Data extract ::
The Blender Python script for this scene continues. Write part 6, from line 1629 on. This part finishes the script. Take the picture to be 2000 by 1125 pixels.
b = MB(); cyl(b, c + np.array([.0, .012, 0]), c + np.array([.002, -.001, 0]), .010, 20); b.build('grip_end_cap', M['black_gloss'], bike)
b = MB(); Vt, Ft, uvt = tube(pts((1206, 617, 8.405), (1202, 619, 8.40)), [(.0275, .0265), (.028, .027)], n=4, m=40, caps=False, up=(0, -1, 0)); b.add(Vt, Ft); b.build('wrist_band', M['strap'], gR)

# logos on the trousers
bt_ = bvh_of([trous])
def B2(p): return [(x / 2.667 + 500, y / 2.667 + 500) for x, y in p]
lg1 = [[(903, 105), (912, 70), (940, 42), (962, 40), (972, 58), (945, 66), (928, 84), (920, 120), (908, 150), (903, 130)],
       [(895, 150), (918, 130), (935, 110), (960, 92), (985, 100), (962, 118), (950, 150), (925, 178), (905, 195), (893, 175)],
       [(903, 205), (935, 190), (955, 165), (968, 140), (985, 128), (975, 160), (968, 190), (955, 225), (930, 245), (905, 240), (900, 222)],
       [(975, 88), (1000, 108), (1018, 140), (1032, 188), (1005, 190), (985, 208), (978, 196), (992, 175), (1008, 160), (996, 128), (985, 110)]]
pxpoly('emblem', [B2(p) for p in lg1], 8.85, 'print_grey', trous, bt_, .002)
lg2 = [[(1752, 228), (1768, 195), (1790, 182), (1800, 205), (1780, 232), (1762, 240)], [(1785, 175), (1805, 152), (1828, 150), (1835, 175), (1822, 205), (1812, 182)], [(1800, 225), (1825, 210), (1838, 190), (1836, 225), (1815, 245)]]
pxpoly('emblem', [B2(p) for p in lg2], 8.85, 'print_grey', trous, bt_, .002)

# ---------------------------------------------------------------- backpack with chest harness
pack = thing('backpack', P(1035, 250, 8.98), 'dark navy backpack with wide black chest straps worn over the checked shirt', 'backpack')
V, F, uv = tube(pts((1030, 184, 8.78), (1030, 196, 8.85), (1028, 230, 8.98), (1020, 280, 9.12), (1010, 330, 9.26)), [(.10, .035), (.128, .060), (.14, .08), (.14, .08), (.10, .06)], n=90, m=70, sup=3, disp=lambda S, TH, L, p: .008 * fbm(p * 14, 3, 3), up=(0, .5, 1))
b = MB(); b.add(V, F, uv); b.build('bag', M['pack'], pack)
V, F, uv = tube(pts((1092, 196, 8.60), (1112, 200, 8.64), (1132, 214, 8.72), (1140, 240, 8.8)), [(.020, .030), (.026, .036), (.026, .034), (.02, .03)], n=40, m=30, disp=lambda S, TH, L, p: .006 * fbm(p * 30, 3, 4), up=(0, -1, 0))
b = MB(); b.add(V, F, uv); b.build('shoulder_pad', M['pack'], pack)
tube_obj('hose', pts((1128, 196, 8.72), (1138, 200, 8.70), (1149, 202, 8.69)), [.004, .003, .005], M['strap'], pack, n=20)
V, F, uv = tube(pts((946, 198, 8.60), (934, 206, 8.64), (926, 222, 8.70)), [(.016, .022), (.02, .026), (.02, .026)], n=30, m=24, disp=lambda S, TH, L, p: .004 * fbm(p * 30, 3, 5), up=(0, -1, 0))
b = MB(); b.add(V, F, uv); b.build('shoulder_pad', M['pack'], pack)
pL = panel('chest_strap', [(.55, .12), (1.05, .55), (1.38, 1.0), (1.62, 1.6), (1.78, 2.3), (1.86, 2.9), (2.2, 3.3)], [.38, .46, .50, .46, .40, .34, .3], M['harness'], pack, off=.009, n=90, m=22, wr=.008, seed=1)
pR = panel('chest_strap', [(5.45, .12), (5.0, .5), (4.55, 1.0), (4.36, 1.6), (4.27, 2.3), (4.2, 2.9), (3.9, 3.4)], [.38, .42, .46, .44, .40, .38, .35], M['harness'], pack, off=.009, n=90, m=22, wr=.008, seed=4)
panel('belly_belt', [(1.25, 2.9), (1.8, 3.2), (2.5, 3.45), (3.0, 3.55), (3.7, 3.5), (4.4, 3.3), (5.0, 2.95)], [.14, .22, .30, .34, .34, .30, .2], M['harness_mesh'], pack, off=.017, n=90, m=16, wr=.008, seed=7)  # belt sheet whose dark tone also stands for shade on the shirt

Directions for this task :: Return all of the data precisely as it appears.

Completed task ::
The Blender Python script for this scene continues. Write part 6, from line 1629 on. This part finishes the script. Take the picture to be 2000 by 1125 pixels.
b = MB(); cyl(b, c + np.array([.0, .012, 0]), c + np.array([.002, -.001, 0]), .010, 20); b.build('grip_end_cap', M['black_gloss'], bike)
b = MB(); Vt, Ft, uvt = tube(pts((1206, 617, 8.405), (1202, 619, 8.40)), [(.0275, .0265), (.028, .027)], n=4, m=40, caps=False, up=(0, -1, 0)); b.add(Vt, Ft); b.build('wrist_band', M['strap'], gR)

# logos on the trousers
bt_ = bvh_of([trous])
def B2(p): return [(x / 2.667 + 500, y / 2.667 + 500) for x, y in p]
lg1 = [[(903, 105), (912, 70), (940, 42), (962, 40), (972, 58), (945, 66), (928, 84), (920, 120), (908, 150), (903, 130)],
       [(895, 150), (918, 130), (935, 110), (960, 92), (985, 100), (962, 118), (950, 150), (925, 178), (905, 195), (893, 175)],
       [(903, 205), (935, 190), (955, 165), (968, 140), (985, 128), (975, 160), (968, 190), (955, 225), (930, 245), (905, 240), (900, 222)],
       [(975, 88), (1000, 108), (1018, 140), (1032, 188), (1005, 190), (985, 208), (978, 196), (992, 175), (1008, 160), (996, 128), (985, 110)]]
pxpoly('emblem', [B2(p) for p in lg1], 8.85, 'print_grey', trous, bt_, .002)
lg2 = [[(1752, 228), (1768, 195), (1790, 182), (1800, 205), (1780, 232), (1762, 240)], [(1785, 175), (1805, 152), (1828, 150), (1835, 175), (1822, 205), (1812, 182)], [(1800, 225), (1825, 210), (1838, 190), (1836, 225), (1815, 245)]]
pxpoly('emblem', [B2(p) for p in lg2], 8.85, 'print_grey', trous, bt_, .002)

# ---------------------------------------------------------------- backpack with chest harness
pack = thing('backpack', P(1035, 250, 8.98), 'dark navy backpack with wide black chest straps worn over the checked shirt', 'backpack')
V, F, uv = tube(pts((1030, 184, 8.78), (1030, 196, 8.85), (1028, 230, 8.98), (1020, 280, 9.12), (1010, 330, 9.26)), [(.10, .035), (.128, .060), (.14, .08), (.14, .08), (.10, .06)], n=90, m=70, sup=3, disp=lambda S, TH, L, p: .008 * fbm(p * 14, 3, 3), up=(0, .5, 1))
b = MB(); b.add(V, F, uv); b.build('bag', M['pack'], pack)
V, F, uv = tube(pts((1092, 196, 8.60), (1112, 200, 8.64), (1132, 214, 8.72), (1140, 240, 8.8)), [(.020, .030), (.026, .036), (.026, .034), (.02, .03)], n=40, m=30, disp=lambda S, TH, L, p: .006 * fbm(p * 30, 3, 4), up=(0, -1, 0))
b = MB(); b.add(V, F, uv); b.build('shoulder_pad', M['pack'], pack)
tube_obj('hose', pts((1128, 196, 8.72), (1138, 200, 8.70), (1149, 202, 8.69)), [.004, .003, .005], M['strap'], pack, n=20)
V, F, uv = tube(pts((946, 198, 8.60), (934, 206, 8.64), (926, 222, 8.70)), [(.016, .022), (.02, .026), (.02, .026)], n=30, m=24, disp=lambda S, TH, L, p: .004 * fbm(p * 30, 3, 5), up=(0, -1, 0))
b = MB(); b.add(V, F, uv); b.build('shoulder_pad', M['pack'], pack)
pL = panel('chest_strap', [(.55, .12), (1.05, .55), (1.38, 1.0), (1.62, 1.6), (1.78, 2.3), (1.86, 2.9), (2.2, 3.3)], [.38, .46, .50, .46, .40, .34, .3], M['harness'], pack, off=.009, n=90, m=22, wr=.008, seed=1)
pR = panel('chest_strap', [(5.45, .12), (5.0, .5), (4.55, 1.0), (4.36, 1.6), (4.27, 2.3), (4.2, 2.9), (3.9, 3.4)], [.38, .42, .46, .44, .40, .38, .35], M['harness'], pack, off=.009, n=90, m=22, wr=.008, seed=4)
panel('belly_belt', [(1.25, 2.9), (1.8, 3.2), (2.5, 3.45), (3.0, 3.55), (3.7, 3.5), (4.4, 3.3), (5.0, 2.95)], [.14, .22, .30, .34, .34, .30, .2], M['harness_mesh'], pack, off=.017, n=90, m=16, wr=.008, seed=7)  # belt sheet whose dark tone also stands for shade on the shirt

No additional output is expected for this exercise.